Bigger Kids

First bra

Getting a first bra can be daunting for some girls

By Teresa Pitman
First bra

Pat Millar was a bit surprised when her daughter, Heather, at 12, asked if she could get a bra. “She had zero breast development at the time.”

Millar didn’t think it would be entirely polite to point this out, so she and Heather went bra shopping. “Heather was distracted by the frilly dresses and sparkly tops in the girls’ wear department, but eventually rather offhandedly picked a plain white training bra.” Millar suggested that she also buy a couple of sports bras, and Heather replied, “Whatever,” but was willing to make some selections.

When they got home, Heather tried on the bras, then came out to tell her brother (age 10) and father about her purchases. “I got a bra,” she said, swinging it around on one finger so they could see. “Then she fetched one of my 38B bras from where it was hanging to dry in the bathroom, and began swinging both of them around, giggling,” says Millar.

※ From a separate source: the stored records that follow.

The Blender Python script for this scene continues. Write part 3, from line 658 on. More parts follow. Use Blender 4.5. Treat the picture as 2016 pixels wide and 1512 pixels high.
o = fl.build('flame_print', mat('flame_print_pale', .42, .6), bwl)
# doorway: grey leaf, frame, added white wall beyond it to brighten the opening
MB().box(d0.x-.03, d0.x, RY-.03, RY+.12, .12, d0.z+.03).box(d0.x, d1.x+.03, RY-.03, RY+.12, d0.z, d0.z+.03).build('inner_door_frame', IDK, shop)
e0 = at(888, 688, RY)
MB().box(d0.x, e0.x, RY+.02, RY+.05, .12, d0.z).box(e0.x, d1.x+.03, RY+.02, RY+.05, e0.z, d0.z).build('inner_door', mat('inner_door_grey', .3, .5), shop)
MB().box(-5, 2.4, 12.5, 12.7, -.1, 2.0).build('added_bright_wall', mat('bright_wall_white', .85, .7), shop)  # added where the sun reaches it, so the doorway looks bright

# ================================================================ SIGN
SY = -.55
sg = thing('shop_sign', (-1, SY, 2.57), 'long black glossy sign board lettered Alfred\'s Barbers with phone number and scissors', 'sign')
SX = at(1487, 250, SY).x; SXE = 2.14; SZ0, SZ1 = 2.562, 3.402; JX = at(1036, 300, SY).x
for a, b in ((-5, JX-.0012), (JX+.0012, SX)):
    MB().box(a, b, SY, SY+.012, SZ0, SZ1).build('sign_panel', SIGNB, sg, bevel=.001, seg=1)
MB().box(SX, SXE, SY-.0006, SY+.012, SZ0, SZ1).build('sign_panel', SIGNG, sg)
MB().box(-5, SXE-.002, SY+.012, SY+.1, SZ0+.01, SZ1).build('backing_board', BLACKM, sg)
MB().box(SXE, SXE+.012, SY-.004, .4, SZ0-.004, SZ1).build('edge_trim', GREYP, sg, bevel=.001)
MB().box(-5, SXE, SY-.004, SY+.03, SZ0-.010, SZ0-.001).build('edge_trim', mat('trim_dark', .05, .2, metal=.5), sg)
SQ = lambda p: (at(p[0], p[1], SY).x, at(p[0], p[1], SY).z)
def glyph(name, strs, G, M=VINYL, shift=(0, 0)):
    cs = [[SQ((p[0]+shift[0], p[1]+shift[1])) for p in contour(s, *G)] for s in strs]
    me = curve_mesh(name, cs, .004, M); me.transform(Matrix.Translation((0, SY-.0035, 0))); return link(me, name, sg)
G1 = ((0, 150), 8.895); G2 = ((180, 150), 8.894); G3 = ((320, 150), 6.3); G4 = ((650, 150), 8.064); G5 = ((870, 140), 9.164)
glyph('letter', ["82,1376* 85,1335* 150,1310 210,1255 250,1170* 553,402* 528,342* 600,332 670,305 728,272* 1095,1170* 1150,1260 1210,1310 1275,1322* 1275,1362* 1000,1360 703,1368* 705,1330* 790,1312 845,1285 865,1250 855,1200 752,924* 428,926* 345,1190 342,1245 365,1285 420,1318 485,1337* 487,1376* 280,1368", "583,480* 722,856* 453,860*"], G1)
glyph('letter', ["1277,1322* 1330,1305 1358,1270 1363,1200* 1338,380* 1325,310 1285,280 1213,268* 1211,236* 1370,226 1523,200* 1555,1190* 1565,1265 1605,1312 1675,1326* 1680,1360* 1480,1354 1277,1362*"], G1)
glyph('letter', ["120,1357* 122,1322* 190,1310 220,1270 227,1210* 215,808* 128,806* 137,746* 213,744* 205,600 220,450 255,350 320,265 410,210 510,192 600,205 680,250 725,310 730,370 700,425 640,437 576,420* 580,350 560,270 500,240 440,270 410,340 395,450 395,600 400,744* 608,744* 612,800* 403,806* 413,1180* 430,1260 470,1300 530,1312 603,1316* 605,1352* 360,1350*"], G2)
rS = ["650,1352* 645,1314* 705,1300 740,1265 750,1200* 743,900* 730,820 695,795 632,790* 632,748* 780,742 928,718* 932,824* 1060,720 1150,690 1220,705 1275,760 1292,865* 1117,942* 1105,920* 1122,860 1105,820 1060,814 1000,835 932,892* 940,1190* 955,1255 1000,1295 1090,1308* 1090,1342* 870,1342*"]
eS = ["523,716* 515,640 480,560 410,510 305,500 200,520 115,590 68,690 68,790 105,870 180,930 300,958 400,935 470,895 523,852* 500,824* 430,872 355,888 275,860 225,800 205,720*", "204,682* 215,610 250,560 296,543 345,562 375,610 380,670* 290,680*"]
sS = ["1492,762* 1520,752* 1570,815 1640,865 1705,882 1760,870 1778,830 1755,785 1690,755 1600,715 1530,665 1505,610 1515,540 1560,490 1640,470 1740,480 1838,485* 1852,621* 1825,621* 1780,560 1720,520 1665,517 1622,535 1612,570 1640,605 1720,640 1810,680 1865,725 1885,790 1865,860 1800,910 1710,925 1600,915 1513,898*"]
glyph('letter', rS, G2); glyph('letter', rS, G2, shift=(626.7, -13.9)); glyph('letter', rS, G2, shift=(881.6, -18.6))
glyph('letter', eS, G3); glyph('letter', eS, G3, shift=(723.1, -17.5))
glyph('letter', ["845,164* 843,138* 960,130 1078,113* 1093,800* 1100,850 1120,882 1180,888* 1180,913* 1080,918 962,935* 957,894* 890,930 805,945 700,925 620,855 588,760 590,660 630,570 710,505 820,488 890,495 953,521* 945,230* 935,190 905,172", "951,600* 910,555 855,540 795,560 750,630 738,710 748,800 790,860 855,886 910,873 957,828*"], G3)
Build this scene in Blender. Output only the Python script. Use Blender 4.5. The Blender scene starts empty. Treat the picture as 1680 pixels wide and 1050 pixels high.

Millar says she was surprised by how casual and comfortable Heather was with the whole process, especially when she compared it to her own first bra experience: “I didn’t feel ready to get one and I didn’t want to break out of my tomboy persona to do something so girlish.”

Be sensitive to her emotions

Certainly, not all girls find it as easy as Heather did. Leslie Bauer* says her daughter Mary* “was in no hurry to get a bra, even when she began to find it painful to dance or play sports. She actually cried about it.” Bauer took her to the store and she was so self-conscious and embarrassed that Bauer went down the street to window-shop, leaving Mary with the salesperson. “It was a small specialty store, and they took the time to fit her with a beautiful (but expensive) bra that she felt very happy with. Yes, I spent more, but I figured the service they provided by doing the fitting and dealing with Mary’s emotions was worth the extra money.”

The process of purchasing a first bra depends very much on how the girl is feeling about this step, says Donna McRae, who creates custom-fitted bras for Top Hat Fine Apparel in Dundas, Ont. “You need to know where they are emotionally, and take your cues from them,”

*Names changed by request.

First bra-shopping trip

Here’s McRae’s advice for your daughter’s first bra-shopping trip:

• Training bras (or “first bras” as they are sometimes called) are usually white woven cotton and rather plain-looking. If your daughter wants something a bit more stylish, you could suggest a sports-type bra or camisole, which will give her more options in the colour and design of the fabric — or check out the Mary-Kate and Ashley or Hannah Montana underwear lines, which have some training bra options.

• Peer pressure can be a factor. Your daughter may want a style similar to the ones her friends are wearing, and may want to bring a friend along on the shopping trip. “Just prepare her for the possibility that the style she wants may not be available in her size,” says McRae.

• If she is developed enough to wear an A cup (or larger), she’ll be able to find a wider selection among the regu­lar bras rather than looking only at training bras. Skip the underwires, at least for now. They aren’t needed for support and because her breasts are growing and changing, they could end up causing discomfort.

• Many girls find that one breast develops more quickly than the other, and they can go through stages of being quite lopsided. (In fact, it is not unusual for adult women to have breasts of different sizes.) Reassure her that this is common, and help her find a bra that fits the bigger side. If necessary, the other side can be stuffed with some padding for a more balanced look (ask the salesperson about purchasing pads).

• Be prepared to do lots of trying on — and recognize that your daughter may not want to let you watch. Each manufacturer sizes bras differently, so a 30AA in one brand will fit differently than a 30AA in another.

• How can you tell if the bra fits your daughter properly? Make sure that the bra straps don’t fall off the shoulders or cut into them; there is no breast tissue bulging out of the top or sides of the bra; the back of the bra is horizontal, not pulled up or drooping down; there are no visible wrinkles in the cups.

• Keep in mind what your daughter’s activities are — if she’s playing active sports or dancing, for example, a good supportive bra may be important. “Growing breasts tend to be more tender,” McRae points out. “Suggest that she try jumping up and down with the bra on, to see if it gives her enough support.”

Although that first bra purchase has the potential to be an awkward situation, McRae adds, “if you are comfortable discussing bras with her, it lets your daughter know that she can talk to you about her developing body and the things she’s going through.” Keep your shopping expedition lighthearted so you and your daughter can do a little bonding in the lingerie department and celebrate the beginning of this new stage in her life.